SET PROBLEM
From the entries that follow, list every line in which the string "high" appears.

SUPPLIED RECORDS
----------------

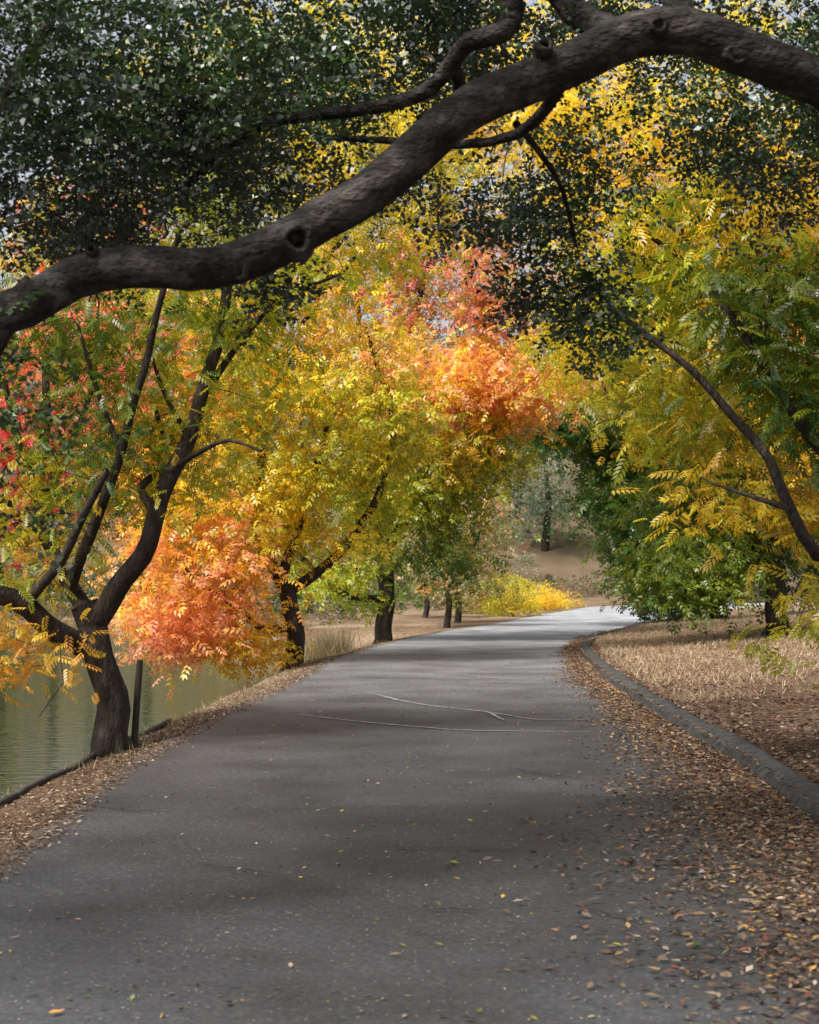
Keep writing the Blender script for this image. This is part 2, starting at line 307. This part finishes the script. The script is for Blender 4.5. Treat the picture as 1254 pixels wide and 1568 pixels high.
# tree 1 (left foreground)
D=16.4
b=base(172,D)
limbs=[([b,s(165,1060),s(150,985),s(128,925)],.175,.14),
 ([s(135,960),s(180,905,16.3),s(215,850,16.2),s(240,780,16.2),s(285,680,16.3),s(318,585,16.4),s(340,480,16.5),s(352,400,16.6),s(372,300,16.8)],.12,.035),
 ([s(128,990),s(70,950,16.1),s(20,915,15.9),s(-60,900,15.6),s(-150,860,15.3)],.12,.07),
 ([s(130,935),s(92,870,16.7),s(62,790,17),s(60,700,17.2),s(75,600,17.4),s(60,480,17.6)],.09,.03),
 ([s(108,900),s(150,790,16),s(185,690,15.8),s(215,590,15.7),s(245,460,15.6),s(275,360,15.5)],.065,.025),
 ([s(40,925,16),s(90,860,15.7),s(140,770,15.4),s(165,720,15.3)],.055,.03),
 ([s(238,785,16.2),s(218,745,16.5),s(258,705,16.9),s(230,600,17.2)],.05,.02),
 ([s(262,720,16.2),s(310,690,15.9),s(350,675,15.7),s(400,690,15.5)],.035,.012),
 ([s(70,760,17),s(35,700,17),s(10,600,17),s(-20,480,17)],.05,.02),
 ([s(318,600,16.4),s(370,520,16.6),s(430,460,16.8),s(520,420,17)],.04,.015),
 ([s(62,790,17),s(100,700,17.3),s(140,600,17.5),s(150,480,17.6)],.045,.02),([s(185,690,15.8),s(150,600,15.8),s(120,500,15.8)],.035,.015),([s(290,670,16.3),s(250,600,16.5),s(225,520,16.6)],.035,.012)]
blobs=[(s(150,620,16.6),(1.0,1.2,.9),58,['ol','gr','ol','yg']),(s(310,540,16.9),(1.0,1.2,.9),58,['gr','ol','yg','ye']),
 (s(240,330,16.7),(1.7,1.6,.9),75,['gr','ol','yg','go']),(s(60,800,16.6),(1.0,1.0,.7),40,['ol','yg','go','og']),
 (s(20,1010,16),(.45,.6,.25),14,['yg','go','og']),(s(30,560,18.6),(1.5,1.0,1.1),100,['rd','pk','og','rd']),(s(-10,720,18),(1.0,1.0,.8),60,['rd','pk','rd']),(s(250,700,17),(.8,.9,.7),26,['ol','yg','go']),
 (s(-170,700,16),(.9,1.5,1.6),26,['ol','yg','go']),(s(470,430,17),(.7,.8,.4),18,['ol','yg','ye']),(s(60,470,16.5),(1.2,1.2,.5),30,['gr','ol','gr'])]
grow('pistache_tree',limbs+rt(b,.17),blobs,T_pist,per=15,sc_=.95)
# tree 2
D=32.;b=base(450,D)
limbs=[([b,s(452,960),s(446,925),s(436,895)],.19,.16),
 ([s(440,905),s(408,850),s(390,780),s(400,690),s(380,560),s(400,430)],.13,.04),
 ([s(442,905),s(500,865),s(552,808),s(590,730),s(600,640),s(560,500)],.11,.035),
 ([s(450,960),s(405,962,31.5),s(355,925,31),s(290,880,30.5),s(230,800,30)],.09,.03),
 ([s(430,890),s(470,760),s(500,650),s(480,500),s(520,350)],.1,.03)]
blobs=[(s(300,880,30.5),(1.7,1.8,1.3),105,['og','go','sa','og','ye']),(s(370,990,31),(.7,.8,.4),24,['og','ye','go']),(s(250,960,30),(.9,.9,.55),28,['og','sa','ye']),
 (s(340,740,31),(2.0,1.8,1.5),115,['go','yg','ye','go','yg']),(s(500,780,32.5),(1.7,1.8,1.1),56,['ol','yg','ye','go']),
 (s(480,650,31),(2.4,2.0,1.2),110,['yg','ye','ol','yg','ye']),(s(430,520,31),(2.6,2.0,1.5),130,['go','yg','og','ye','yg']),
 (s(220,600,32),(2.4,2,2.2),120,['sa','og','pk','og','go']),(s(480,320,32),(3.2,2.2,1.9),140,['yg','ol','ye','go']),(s(430,130,32),(4,2.4,2.0),130,['yg','ye','ol']),(s(130,420,32),(2.2,2,2),90,['pk','og','rd','sa'])]
grow('pistache_tree',limbs+rt(b,.18),blobs,T_pist_far,per=18,spread=.3,sides=8,twig=1.3)
# tree 3
D=42.;b=base(587,D)
limbs=[([b,s(590,940),s(590,880),s(592,825)],.22,.18),
 ([s(590,840),s(562,770),s(540,690),s(555,560),s(540,400)],.14,.04),([s(594,835),s(645,760),s(700,690),s(730,590),s(740,450)],.14,.04),
 ([s(585,915),s(530,912,41),s(490,880,40.5),s(450,840,40)],.11,.04),([s(592,830),s(610,700),s(620,560),s(660,380),s(680,220)],.13,.04),
 ([s(588,890),s(560,865,42.5),s(540,820,43)],.08,.03)]
blobs=[(s(610,740,41.5),(2.4,2.2,1.2),115,['ol','yg','ol','yg','ye']),(s(710,690,41),(2.0,2,1.1),90,['ol','yg','ol','go']),
 (s(640,590,41),(2.7,2.2,1.3),140,['go','sa','ye','sa','go']),(s(780,590,41),(2.2,2,1.1),110,['sa','go','sa','yg']),(s(520,890,41),(1.4,1.4,.7),22,['ol','yg','gr']),
 (s(700,440,42),(3.2,2.4,1.9),150,['pk','sa','yg','pk','ol','sa']),(s(600,250,42),(4.5,2.6,2.2),150,['yg','ol','ye','go']),(s(780,110,42),(5,2.6,2.2),140,['yg','ye','go','ol']),(s(660,840,42),(1.4,1.4,.8),26,['ol','gr','yg'])]
grow('pistache_tree',limbs+rt(b,.2),blobs,T_pist_far,per=18,spread=.36,sc_=1.2,sides=8,twig=1.5)
# small trees further along the shore
for (x,d,keys,hh) in [(684,53,['br','ol','gy','og'],790),(700,58,['sa','br','ol','gy'],770),(650,66,['gy','ol','br'],800)]:
    D=d;b=base(x,d)
    grow('shore_tree',[([b,s(x+3,930),s(x-2,880),s(x+5,820),s(x-8,hh)],.12,.04),([s(x+1,900),s(x+40,840),s(x+60,780)],.06,.03),([s(x,890),s(x-35,830),s(x-40,770)],.06,.03)],
     [(s(x,hh+30),(2.2,2,1.6),76,keys),(s(x+30,880),(1.6,1.5,.8),20,keys)],T_pist_far,per=12,spread=.35,sc_=1.3,sides=6,twig=1.5)
# right near tree
D=13.;b=base(1480,D)
limbs=[([b,s(1470,1000),s(1450,900),s(1400,820)],.17,.13),
 ([s(1430,870,13),s(1330,860,12.6),s(1254,850,12.3),s(1212,780,12.2),s(1180,705,12.2),s(1120,632,12.2),s(1060,570,12.2),s(990,510,12.3),s(930,470,12.3)],.065,.018),
 ([s(1400,820),s(1300,730,12.5),s(1240,670,12.3),s(1185,590,12.3),s(1120,480,12.5),s(1050,400),s(960,340)],.05,.016),
 ([s(1400,820),s(1340,640),s(1250,520),s(1180,420),s(1100,300)],.06,.02),([s(1212,780,12.2),s(1150,760,12.4),s(1090,740,12.6)],.025,.009),
 ([s(1440,860),s(1420,640),s(1380,400),s(1330,200)],.1,.04)]
blobs=[(s(1130,330,13.2),(.9,1.0,.55),46,['yg','ye','go','ye']),(s(1000,430,13.2),(.65,.8,.5),36,['ye','yg','ol']),(s(1190,460,12.6),(.5,.7,.55),46,['tg','ol','gr','yg','tg']),(s(1060,300,13),(.5,.6,.2),12,['tg','gr','yg']),
 (s(1120,620,13.4),(.75,.8,.45),34,['ye','yg','ol','go']),(s(1225,600,12.7),(.4,.6,.45),24,['tg','gr','yg']),(s(1230,770,13.2),(.4,.7,.4),16,['ye','go','ol','og']),(s(1240,900,13),(.25,.4,.25),7,['ye','ol']),
 (s(1010,600,13.4),(.45,.6,.4),13,['go','ol','ye']),(s(1400,500,13),(.9,1.2,1.3),60,['yg','ol','ye']),(s(1080,760,13.2),(.35,.4,.22),8,['ye','go','ol']),(s(1200,965,12.8),(.15,.3,.08),2,['yg','ol'])]
grow('pistache_tree',limbs+rt(b,.17),blobs,T_pist,per=13,sc_=1.0,spread=.2)
# right middle tree with yellow crown
D=36.;b=base(1190,D)
limbs=[([b,s(1188,900),s(1180,820),s(1170,760)],.24,.18),([s(1175,780),s(1110,680),s(1050,560),s(1000,420),s(980,250)],.14,.04),([s(1170,760),s(1200,640),s(1220,480),s(1240,300)],.14,.04),([s(1182,850),s(1100,800),s(1030,740)],.09,.03),([s(1100,670),s(1120,480),s(1110,250)],.1,.03)]
blobs=[(s(1000,330,35),(2.6,2.4,2),130,['yg','ye','go','ol']),(s(1150,300,36),(2.6,2.6,2.2),120,['ol','ye','go','og']),(s(960,520,34.5),(1.9,2,1.7),100,['ol','yg','ye','go']),(s(1100,600,36),(2.6,2.2,2),110,['yg','ol','go','ye']),
 (s(1220,700,36),(2,2,2),80,['ol','go','yg']),(s(1090,790,36),(2.0,2.0,1.2),110,['gr','ol','gr','ol']),(s(1060,880,35),(1.3,1.5,.75),70,['gr','ol','gr']),(s(1230,860,37),(2,2,1),70,['dk','gr','gr']),(s(1000,120,36),(4.5,3,2.2),140,['yg','ye','go']),(s(1280,450,36),(2,2,3),80,['go','og','yg']),(s(860,230,36),(2,2,1.5),50,['yg','ye','go'])]
grow('pistache_tree',limbs+rt(b,.24),blobs,T_pist_far,per=18,spread=.32,sc_=1.1,sides=8,twig=1.4)
# dark green tree further right
D=54.;b=base(1100,D)
blobs=[(s(970,760,53),(1.9,2.6,2.2),150,['dk','gr','gr','ol']),(s(1040,860,53),(2.2,2.5,1.2),110,['gr','gr','ol']),(s(890,640,53),(2.2,2.4,1.1),110,['gr','ol','tg','gr']),(s(830,630,52),(1.5,2,.9),50,['gr','tg','ol']),(s(1080,720,54),(3,3,3),120,['dk','gr','ol']),(s(960,560,54),(3,3,2),90,['gr','ol','yg']),(s(1020,920,52.5),(.9,1.5,.4),20,['dk','gr'])]
grow('evergreen_tree',[([b,s(1095,880),s(1070,780),s(1040,660),s(1000,560)],.3,.08),([s(1080,820),s(1010,780),s(930,740),s(880,660)],.15,.05)],blobs,T_pist_far,per=22,spread=.42,sc_=1.5,sides=8,twig=1.6)
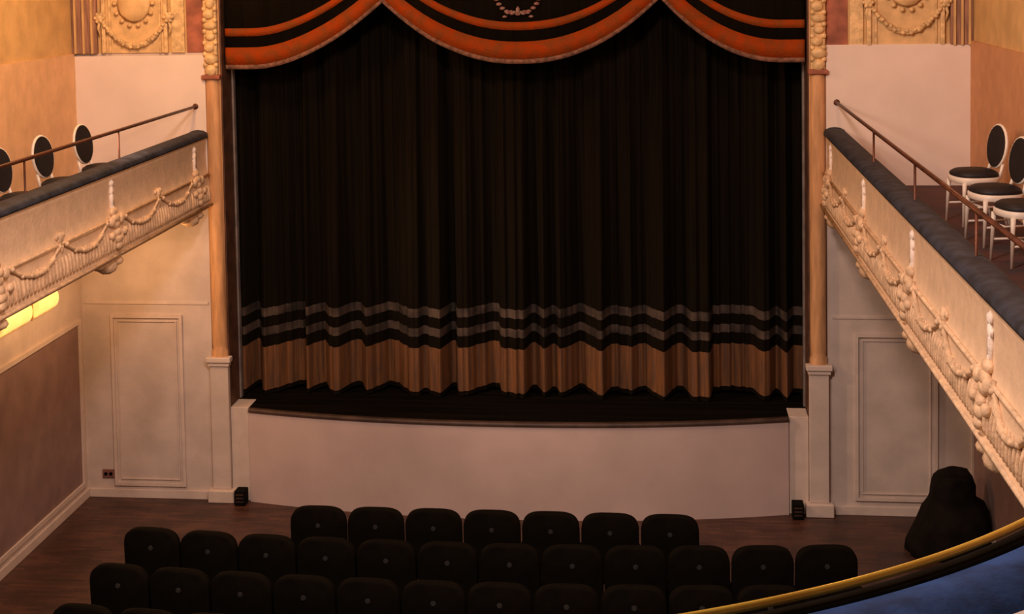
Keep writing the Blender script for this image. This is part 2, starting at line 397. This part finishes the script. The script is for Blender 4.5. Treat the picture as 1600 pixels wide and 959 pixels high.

----------------

SOLUTION BELOW
Keep writing the Blender script for this image. This is part 2, starting at line 307. This part finishes the script. The script is for Blender 4.5. Treat the picture as 1254 pixels wide and 1568 pixels high.
Keep writing the Blender script for this image. This is part 2, starting at line 397. This part finishes the script. The script is for Blender 4.5. Treat the picture as 1600 pixels wide and 959 pixels high.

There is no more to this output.